I truly believe a lot of the motherfuckers who say "I don't want to be around Walmart people" (meaning "lower-class,' or simply "poor") have truly somehow forgotten that Walmart and Kmart were two different things.
Kmart was full of weirdos. Kmart was sketchy. Kmart did have crazy fuckers stalking the aisles.
Walmart, on the other hand, was always just a fucking superstore. It just is what it is. It's a place where you can buy Totino's Pizza rolls, heavily discounted DVDs, sweatpants, calligraphy supplies, fancy seashell-shaped soap bars for your bathroom, and ammunition, all in one trip.
And Target is the same fucking store.
And so was Kmart, in truth. BUT IT HAD WEIRD ENERGY. I don't even know why. And I kinda miss that shit, to be honest. It's completely fitting that one of its six remaining locations is in fucking Florida.

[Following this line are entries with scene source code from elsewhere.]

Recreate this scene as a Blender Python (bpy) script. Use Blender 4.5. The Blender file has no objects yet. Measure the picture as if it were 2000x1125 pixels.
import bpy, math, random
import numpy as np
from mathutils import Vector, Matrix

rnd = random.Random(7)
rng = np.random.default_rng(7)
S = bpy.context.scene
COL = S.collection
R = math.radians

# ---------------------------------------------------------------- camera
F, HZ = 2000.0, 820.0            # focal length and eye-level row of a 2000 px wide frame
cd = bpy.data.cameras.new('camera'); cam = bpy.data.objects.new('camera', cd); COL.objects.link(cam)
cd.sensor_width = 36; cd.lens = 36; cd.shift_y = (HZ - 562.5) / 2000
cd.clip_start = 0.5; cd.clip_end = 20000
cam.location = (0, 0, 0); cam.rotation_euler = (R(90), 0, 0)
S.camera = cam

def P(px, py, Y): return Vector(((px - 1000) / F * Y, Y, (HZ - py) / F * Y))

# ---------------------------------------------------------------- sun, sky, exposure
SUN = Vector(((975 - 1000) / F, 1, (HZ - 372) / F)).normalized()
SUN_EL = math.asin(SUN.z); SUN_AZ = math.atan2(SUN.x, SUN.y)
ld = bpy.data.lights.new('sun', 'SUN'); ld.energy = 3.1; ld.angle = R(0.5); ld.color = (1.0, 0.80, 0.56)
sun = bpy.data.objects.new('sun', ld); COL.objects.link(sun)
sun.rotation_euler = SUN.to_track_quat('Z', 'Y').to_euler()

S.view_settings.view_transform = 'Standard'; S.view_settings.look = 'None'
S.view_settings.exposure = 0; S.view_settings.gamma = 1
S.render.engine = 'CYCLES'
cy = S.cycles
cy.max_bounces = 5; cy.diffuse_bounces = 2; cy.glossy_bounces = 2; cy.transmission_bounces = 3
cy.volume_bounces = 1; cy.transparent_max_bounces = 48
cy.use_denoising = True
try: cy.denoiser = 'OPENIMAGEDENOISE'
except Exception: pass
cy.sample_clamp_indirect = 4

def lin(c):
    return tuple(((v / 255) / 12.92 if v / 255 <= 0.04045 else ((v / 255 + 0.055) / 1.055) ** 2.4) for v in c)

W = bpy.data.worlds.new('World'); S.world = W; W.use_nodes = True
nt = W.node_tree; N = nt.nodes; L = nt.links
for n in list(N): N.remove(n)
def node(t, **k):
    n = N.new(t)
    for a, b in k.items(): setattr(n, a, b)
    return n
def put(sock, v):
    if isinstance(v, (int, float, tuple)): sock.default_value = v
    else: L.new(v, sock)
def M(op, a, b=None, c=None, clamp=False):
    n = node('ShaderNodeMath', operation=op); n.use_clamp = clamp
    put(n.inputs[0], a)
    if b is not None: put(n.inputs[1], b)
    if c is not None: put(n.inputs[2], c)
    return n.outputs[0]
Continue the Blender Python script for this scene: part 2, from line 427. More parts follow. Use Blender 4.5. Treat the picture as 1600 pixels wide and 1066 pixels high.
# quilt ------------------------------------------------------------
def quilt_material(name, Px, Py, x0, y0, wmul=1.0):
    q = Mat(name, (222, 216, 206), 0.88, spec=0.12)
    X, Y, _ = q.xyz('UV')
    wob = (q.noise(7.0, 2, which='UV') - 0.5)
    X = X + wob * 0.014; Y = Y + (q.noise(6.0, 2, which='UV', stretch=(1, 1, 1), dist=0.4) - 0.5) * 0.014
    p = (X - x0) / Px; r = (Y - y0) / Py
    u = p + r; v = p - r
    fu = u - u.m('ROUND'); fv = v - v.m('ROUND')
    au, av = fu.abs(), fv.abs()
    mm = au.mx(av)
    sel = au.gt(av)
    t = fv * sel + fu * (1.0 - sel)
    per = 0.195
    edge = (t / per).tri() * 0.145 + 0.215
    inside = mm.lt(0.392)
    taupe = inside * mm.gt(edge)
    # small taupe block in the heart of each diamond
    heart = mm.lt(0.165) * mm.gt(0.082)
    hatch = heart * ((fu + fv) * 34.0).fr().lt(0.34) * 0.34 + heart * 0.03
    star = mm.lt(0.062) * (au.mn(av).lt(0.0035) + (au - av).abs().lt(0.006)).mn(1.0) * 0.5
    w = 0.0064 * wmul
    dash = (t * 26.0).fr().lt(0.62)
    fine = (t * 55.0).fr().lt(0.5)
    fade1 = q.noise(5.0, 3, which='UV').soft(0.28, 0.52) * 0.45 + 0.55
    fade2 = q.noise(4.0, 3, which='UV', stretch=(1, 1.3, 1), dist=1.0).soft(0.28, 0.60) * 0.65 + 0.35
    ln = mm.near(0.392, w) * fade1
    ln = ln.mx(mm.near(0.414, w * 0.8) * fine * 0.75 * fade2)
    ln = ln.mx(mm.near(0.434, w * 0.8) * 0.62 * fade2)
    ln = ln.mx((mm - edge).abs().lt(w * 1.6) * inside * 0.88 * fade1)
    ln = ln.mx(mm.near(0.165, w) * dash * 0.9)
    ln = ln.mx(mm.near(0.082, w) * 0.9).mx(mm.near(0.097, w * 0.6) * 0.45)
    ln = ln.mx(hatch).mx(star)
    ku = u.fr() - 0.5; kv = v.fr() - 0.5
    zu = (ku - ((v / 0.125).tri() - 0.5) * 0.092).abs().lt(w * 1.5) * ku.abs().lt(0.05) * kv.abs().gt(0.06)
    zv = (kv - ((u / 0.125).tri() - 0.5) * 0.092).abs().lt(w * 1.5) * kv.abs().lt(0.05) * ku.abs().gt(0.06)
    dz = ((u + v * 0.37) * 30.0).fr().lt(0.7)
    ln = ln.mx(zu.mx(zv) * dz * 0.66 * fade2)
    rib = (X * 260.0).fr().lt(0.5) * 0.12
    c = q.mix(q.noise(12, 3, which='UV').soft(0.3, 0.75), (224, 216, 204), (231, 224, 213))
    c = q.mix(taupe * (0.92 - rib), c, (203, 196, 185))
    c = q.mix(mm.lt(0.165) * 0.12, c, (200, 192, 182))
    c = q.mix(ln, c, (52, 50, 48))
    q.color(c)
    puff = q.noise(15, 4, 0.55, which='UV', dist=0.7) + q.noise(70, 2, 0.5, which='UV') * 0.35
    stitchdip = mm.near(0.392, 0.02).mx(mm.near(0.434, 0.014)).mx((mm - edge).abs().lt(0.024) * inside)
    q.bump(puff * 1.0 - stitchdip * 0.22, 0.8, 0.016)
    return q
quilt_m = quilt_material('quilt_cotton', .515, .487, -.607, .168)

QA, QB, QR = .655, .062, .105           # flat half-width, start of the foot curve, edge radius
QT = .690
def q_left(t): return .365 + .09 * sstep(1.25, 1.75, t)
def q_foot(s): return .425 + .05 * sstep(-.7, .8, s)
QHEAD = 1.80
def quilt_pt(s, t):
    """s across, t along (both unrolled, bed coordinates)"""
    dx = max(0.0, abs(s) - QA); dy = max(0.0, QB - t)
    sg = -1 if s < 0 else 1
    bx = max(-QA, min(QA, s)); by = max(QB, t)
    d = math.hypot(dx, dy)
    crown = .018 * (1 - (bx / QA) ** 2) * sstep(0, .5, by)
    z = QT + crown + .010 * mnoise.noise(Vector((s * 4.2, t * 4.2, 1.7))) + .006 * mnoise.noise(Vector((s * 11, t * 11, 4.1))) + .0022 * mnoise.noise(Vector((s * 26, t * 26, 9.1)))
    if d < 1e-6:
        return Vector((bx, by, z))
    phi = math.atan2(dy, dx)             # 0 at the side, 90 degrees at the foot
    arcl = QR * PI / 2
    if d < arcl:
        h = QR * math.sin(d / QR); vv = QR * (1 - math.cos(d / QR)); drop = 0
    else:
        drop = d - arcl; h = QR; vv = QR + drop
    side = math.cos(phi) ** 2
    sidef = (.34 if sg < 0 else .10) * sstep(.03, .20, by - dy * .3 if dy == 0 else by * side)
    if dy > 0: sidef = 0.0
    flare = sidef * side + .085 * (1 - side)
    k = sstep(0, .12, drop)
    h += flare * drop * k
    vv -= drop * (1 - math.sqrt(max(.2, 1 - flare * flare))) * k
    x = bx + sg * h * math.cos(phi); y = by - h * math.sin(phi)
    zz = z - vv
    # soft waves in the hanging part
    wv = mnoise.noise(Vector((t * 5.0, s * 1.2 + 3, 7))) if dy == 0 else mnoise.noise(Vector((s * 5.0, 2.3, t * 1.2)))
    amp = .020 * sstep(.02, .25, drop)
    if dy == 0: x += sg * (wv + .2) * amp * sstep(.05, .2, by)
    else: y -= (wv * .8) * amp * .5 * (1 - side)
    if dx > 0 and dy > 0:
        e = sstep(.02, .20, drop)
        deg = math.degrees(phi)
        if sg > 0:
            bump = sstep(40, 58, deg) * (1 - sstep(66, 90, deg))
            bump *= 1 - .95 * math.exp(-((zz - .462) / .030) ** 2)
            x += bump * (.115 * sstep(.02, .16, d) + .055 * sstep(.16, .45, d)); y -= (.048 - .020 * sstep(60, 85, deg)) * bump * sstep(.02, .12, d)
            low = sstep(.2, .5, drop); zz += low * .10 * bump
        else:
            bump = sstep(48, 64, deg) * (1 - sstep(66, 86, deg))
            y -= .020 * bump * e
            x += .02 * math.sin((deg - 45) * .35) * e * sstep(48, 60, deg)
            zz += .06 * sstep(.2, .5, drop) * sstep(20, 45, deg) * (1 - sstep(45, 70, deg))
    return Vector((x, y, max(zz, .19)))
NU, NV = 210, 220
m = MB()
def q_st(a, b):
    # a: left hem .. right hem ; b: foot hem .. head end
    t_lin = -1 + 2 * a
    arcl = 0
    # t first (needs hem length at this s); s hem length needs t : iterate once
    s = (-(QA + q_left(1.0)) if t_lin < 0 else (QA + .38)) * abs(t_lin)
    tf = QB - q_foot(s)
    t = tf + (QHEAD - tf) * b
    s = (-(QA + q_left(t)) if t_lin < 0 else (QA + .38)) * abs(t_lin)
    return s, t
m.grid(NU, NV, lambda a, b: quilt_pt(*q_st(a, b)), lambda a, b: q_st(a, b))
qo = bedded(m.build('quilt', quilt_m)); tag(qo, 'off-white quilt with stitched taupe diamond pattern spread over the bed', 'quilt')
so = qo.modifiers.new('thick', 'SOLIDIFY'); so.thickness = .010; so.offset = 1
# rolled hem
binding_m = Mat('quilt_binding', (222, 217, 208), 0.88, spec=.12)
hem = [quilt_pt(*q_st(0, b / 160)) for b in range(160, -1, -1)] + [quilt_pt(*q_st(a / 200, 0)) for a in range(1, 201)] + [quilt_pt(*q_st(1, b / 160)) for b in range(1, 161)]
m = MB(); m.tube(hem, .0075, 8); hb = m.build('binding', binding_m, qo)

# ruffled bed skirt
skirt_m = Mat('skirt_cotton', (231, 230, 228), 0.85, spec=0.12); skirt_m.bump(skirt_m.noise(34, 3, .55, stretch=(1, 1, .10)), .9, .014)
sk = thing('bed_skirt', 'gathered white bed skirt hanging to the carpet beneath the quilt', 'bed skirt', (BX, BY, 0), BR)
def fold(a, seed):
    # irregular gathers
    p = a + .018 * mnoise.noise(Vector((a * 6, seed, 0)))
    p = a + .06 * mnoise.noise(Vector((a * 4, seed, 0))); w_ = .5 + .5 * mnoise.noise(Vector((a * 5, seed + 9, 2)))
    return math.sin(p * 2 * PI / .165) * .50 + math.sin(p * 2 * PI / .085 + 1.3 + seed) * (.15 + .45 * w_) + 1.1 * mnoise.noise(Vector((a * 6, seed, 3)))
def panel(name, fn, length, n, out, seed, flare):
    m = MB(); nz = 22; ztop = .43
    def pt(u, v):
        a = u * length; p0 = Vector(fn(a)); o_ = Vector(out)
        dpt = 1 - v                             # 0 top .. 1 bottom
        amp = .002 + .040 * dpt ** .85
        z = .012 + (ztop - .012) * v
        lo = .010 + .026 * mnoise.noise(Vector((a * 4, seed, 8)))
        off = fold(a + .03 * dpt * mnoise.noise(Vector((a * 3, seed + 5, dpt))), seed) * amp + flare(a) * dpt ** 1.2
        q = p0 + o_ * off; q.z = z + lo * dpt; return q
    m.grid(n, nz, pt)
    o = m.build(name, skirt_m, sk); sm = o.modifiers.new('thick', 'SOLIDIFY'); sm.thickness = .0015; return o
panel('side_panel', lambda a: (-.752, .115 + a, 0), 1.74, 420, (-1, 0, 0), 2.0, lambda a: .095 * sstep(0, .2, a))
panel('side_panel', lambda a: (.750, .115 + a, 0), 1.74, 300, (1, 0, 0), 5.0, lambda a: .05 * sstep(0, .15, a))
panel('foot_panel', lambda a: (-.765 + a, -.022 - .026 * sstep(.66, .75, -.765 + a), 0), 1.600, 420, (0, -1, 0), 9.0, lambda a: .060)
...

I lowkey want to make a pilgrimage, there. Just to see how fucking off-the-hook crazy it is. All the remaining Kmart energy, concentrated and combined with Florida people. Best believe I'd be wearing a fucking bulletproof vest the whole trip, though.
Basically, if you never fucked with Kmart, think of it as Waffle House, compared to all the other stores as IHOP. Very different vibe. Very different odds of a fight breaking out. And, again, it wasn't even that Kmart was for lower-income people. It might have been SLIGHTLY cheaper, overall...but not enough to really be relevant.
It just had scrappy, kooky, sketchy, cracked-out energy to it, for some unexplainable reason.